* START *

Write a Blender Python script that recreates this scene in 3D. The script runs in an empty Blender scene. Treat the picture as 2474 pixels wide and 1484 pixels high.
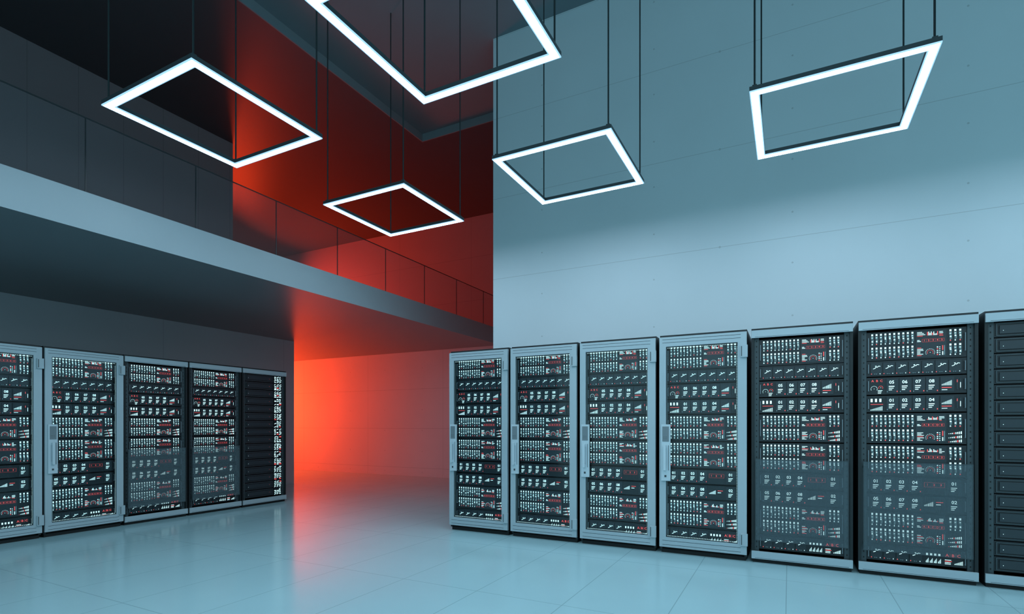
import bpy, math, random
from mathutils import Vector, Matrix
random.seed(4)
S = bpy.context.scene
S.view_settings.view_transform = 'Standard'
S.view_settings.look = 'None'
S.view_settings.exposure = 0.0
COL = S.collection

# ------------------------------------------------------------------ materials
def new_mat(name):
    m = bpy.data.materials.new(name); m.use_nodes = True
    return m, m.node_tree.nodes, m.node_tree.links

def pbr(name, col, rough=0.5, metal=0.0, spec=0.5, var=0.0, vscale=3.0):
    m, n, l = new_mat(name)
    b = n['Principled BSDF']
    b.inputs['Base Color'].default_value = (*col, 1)
    b.inputs['Roughness'].default_value = rough
    b.inputs['Metallic'].default_value = metal
    b.inputs['Specular IOR Level'].default_value = spec
    if var > 0:
        tc = n.new('ShaderNodeTexCoord'); nz = n.new('ShaderNodeTexNoise')
        nz.inputs['Scale'].default_value = vscale; nz.inputs['Detail'].default_value = 6
        l.new(tc.outputs['Object'], nz.inputs['Vector'])
        mx = n.new('ShaderNodeMix'); mx.data_type = 'RGBA'
        mx.inputs['A'].default_value = (*[c*(1-var) for c in col], 1)
        mx.inputs['B'].default_value = (*[min(1, c*(1+var)) for c in col], 1)
        l.new(nz.outputs['Fac'], mx.inputs['Factor'])
        l.new(mx.outputs['Result'], b.inputs['Base Color'])
    return m

def emis(name, col, strength, sample=True):
    m, n, l = new_mat(name)
    b = n['Principled BSDF']
    b.inputs['Base Color'].default_value = (*[c*0.3 for c in col], 1)
    b.inputs['Emission Color'].default_value = (*col, 1)
    b.inputs['Emission Strength'].default_value = strength
    if not sample:
        m.cycles.emission_sampling = 'NONE'
    return m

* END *

▸ **What you need to do**
Show every line of the listing in which the string "scene" can be found.

▸ **Exercise solution**
Write a Blender Python script that recreates this scene in 3D. The script runs in an empty Blender scene. Treat the picture as 2474 pixels wide and 1484 pixels high.
S = bpy.context.scene